The good deeds we do are not needed by God. It is and always was God’s world and God’s eternal purposes whatever those may be are firm and secure no matter what mortals do. We do good, we care for those in need, we love people near to us, we give all that we can, out of pure astonishment and wonder that we are already fully known and loved for no reason we can fathom. And that is something to celebrate. That daily wonder and celebration is what it is like to have a relationship with a good God.
The good work we do here at St. Paul’s, both inside the parish and outside the parish, is an expression of pure gratitude. That is a solid basis of action without losing sight of the joy of life.

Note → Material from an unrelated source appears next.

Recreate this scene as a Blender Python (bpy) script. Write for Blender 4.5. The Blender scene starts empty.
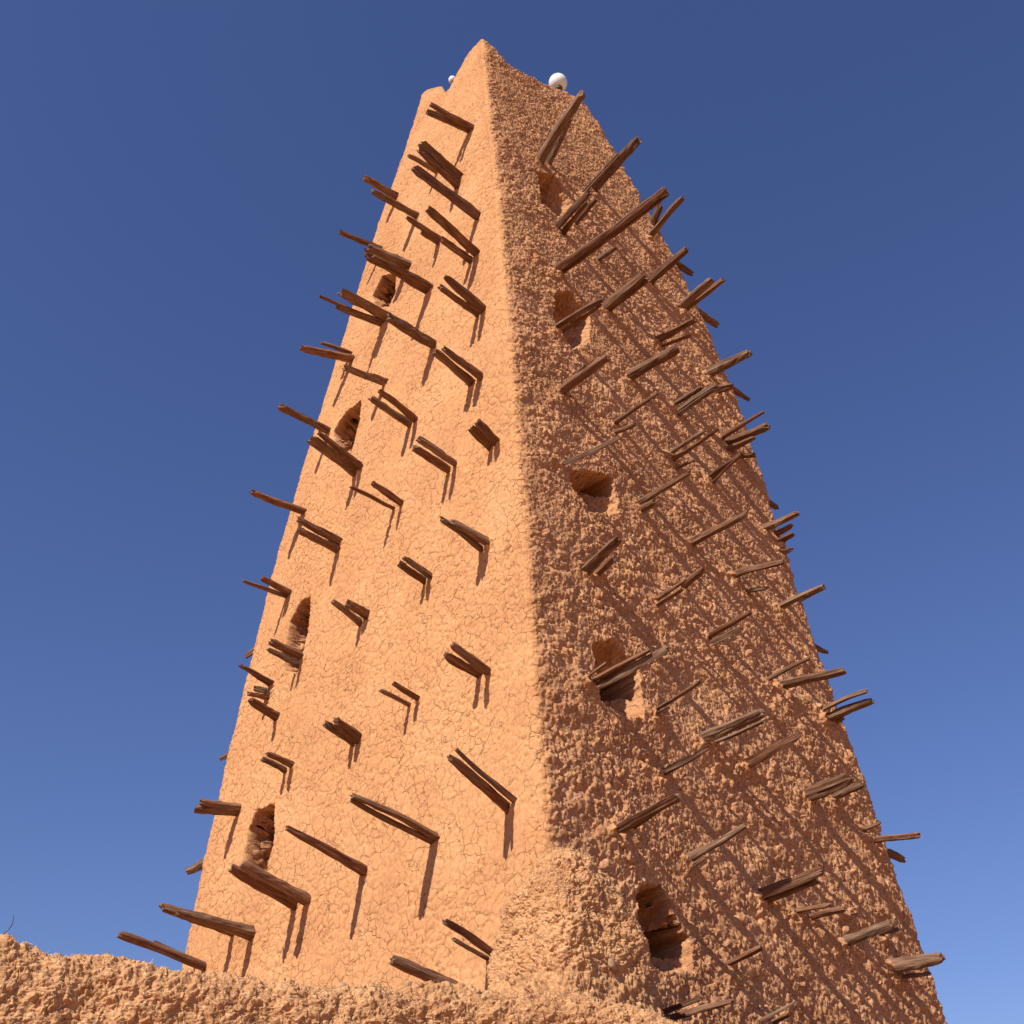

So go ahead and tell God all your plans. Go on! If you want to build God a house or something grand like that, you are in good company. But God is telling you, “No I am going to build you a house.” As you explain your good works, Christ will say, “Come away [with me] to a deserted place all by yourselves and rest a while.” That’s the real invitation. Accept it with joy and wonder. Know that one day, from that place of eternal rest you will look back at all of your plans and prayers and … laugh the laughter of the Saints. As St. Paul says, “For now we see in a mirror, dimly, but then we will see face to face. Now I know only in part; then I will know fully, even as I have been fully known” (1 Cor. 13:12). Amen.. Amen.